FOFA Gallery opens in the EV

Barbara Black


FOFA Gallery director Lynn Beavis toasts the new space at the Sept. 21 opening party. The gallery will showcase the work of Concordians.

photo by Kate Hutchinson

At last the Faculty of Fine Arts has its own art gallery. It’s in a splendid location, facing Ste. Catherine St. in the new EV building. At the festive opening on Sept. 21, Dean Catherine Wild congratulated former dean Christopher Jackson for his work in realizing this long-awaited facility.

It includes the gallery proper plus a small dark space for video installations and other specific artworks, the vitrines or windows facing the interior corridor, and a sculpture court on the street, where Randall Anderson’s dashing figure, Zoom!, evokes a student — or perhaps a professor, or even a business executive — covered in Post-it notes.

The show inside the gallery, called Body Notes, includes work by five artists who deal with the human body. Marc Séguin shows a big work called Road Kill, in which a bas-relief crow (a real, dead bird) takes aim at a recumbent woman. Also represented are Caroline George, Sophie Jodoin, Theresa Sapergia and Marion Wagschal.

As director Lynn Beavis explained, the gallery’s mandate is to showcase the work of faculty, students, staff and alumni of Fine Arts in many forms.

From Oct. 20 - Nov. 12, the FOFA will show an exhibition called Auktion 392: Reclaiming the Galerie Stern, Düsseldorf. Art History professor Catherine MacKenzie and her fourth-year class have assembled material from the estate of well-known Montreal dealer Max Stern, who was forced to liquidate his art collection in Nazi Germany. As efforts to reconstitute the Stern collection continue with the active participation of Concordia, this is bound to be an important show.

The FOFA Gallery, as it is being called for now, shares the non-academic space in the EV building with several other enterprises. This summer the jean giant Parasuco rented space while its store at Crescent and Ste. Catherine was being renovated.

November will see the opening of the Montreal flagship store of Arc’teryx, a Vancouver-based outerwear chain that wants to break into the eastern Canadian market.

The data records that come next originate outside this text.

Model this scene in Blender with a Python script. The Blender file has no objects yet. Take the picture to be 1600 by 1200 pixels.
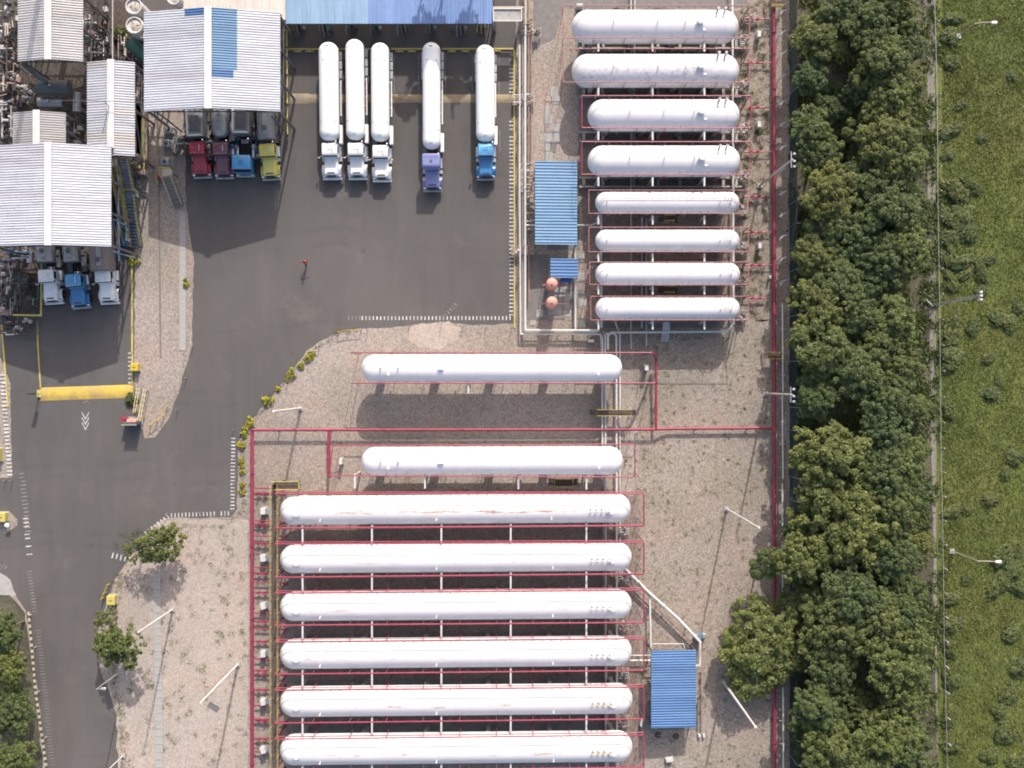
import bpy, bmesh, math, random
import numpy as np
from mathutils import Vector, Matrix
R = math.radians
random.seed(7)
rng = np.random.default_rng(7)
sc = bpy.context.scene
COL = sc.collection

# ------------------------------------------------------------ camera, sky, sun
ALT, MPP = 134.0, 0.08            # flying height in metres, ground metres per photo pixel
cam = bpy.data.cameras.new('camera'); cam.sensor_width = 36; cam.lens = 36 * (ALT / (1600 * MPP)); cam.clip_end = 2000; cam.clip_start = 1
camo = bpy.data.objects.new('camera', cam); COL.objects.link(camo); camo.location = (0, 0, ALT); sc.camera = camo
SUN_EL, SUN_AZ = R(35), R(11.5)
world = bpy.data.worlds.new('World'); sc.world = world; world.use_nodes = True
wn = world.node_tree; bg = wn.nodes['Background']
sky = wn.nodes.new('ShaderNodeTexSky'); sky.sky_type = 'NISHITA'; sky.sun_disc = False
sky.sun_elevation = SUN_EL; sky.sun_rotation = SUN_AZ; sky.dust_density = 3.0; sky.air_density = 1.0
tint = wn.nodes.new('ShaderNodeMix'); tint.data_type = 'RGBA'; tint.blend_type = 'MULTIPLY'; tint.inputs[0].default_value = 1.0; tint.inputs[7].default_value = (1.09, .995, .90, 1)
wn.links.new(sky.outputs[0], tint.inputs[6]); wn.links.new(tint.outputs[2], bg.inputs[0]); bg.inputs[1].default_value = 0.15
sun = bpy.data.lights.new('sun', 'SUN'); sun.energy = 2.6; sun.angle = R(0.53); sun.color = (1.0, 0.955, 0.89)
suno = bpy.data.objects.new('sun', sun); COL.objects.link(suno); suno.location = (20, 60, 80)
suno.rotation_euler = Vector((-math.sin(SUN_AZ) * math.cos(SUN_EL), -math.cos(SUN_AZ) * math.cos(SUN_EL), -math.sin(SUN_EL))).to_track_quat('-Z', 'Y').to_euler()
sc.view_settings.view_transform = 'Standard'; sc.view_settings.look = 'None'
sc.view_settings.exposure = 1.06; sc.view_settings.gamma = 1.0; sc.view_settings.use_curve_mapping = False
try:
    sc.cycles.filter_width = 1.85; sc.cycles.max_bounces = 5; sc.cycles.diffuse_bounces = 3; sc.cycles.transparent_max_bounces = 6
except Exception: pass

# ------------------------------------------------------------ helpers
def P(px, py, z=0.0):
    """world point of height z that stands over the surveyed plan position"""
    s = MPP * (1 - z / ALT)
    return Vector(((px - 800) * s, (600 - py) * s, z))

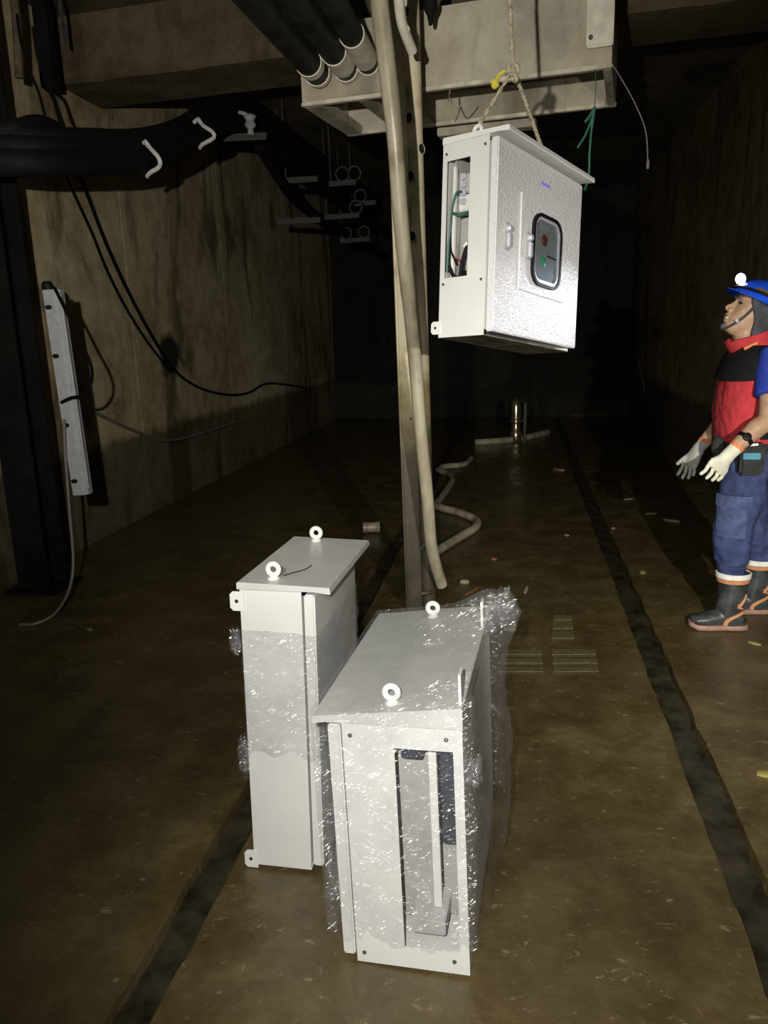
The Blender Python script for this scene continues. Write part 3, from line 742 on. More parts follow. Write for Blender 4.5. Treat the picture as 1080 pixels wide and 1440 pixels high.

Another 1,500 square feet of space is ready to be leased along Ste. Catherine St.

At the north end of the building, on the metro level, a branch of Omer DeSerres art and crafts supplies is already in place, and a branch of Jugo Juice will provide fresh fruit juice to thirsty patrons of the new recreation facilities.

Back at ground level, on the Mackay St. side of the EV building, an alumna is setting up shop. Michaelee Lazore, a graduate in mechanical engineering, is the proprietor of Sequoia, which sells beauty products and candles in Kahnawake. She plans to open her second store at Concordia in November.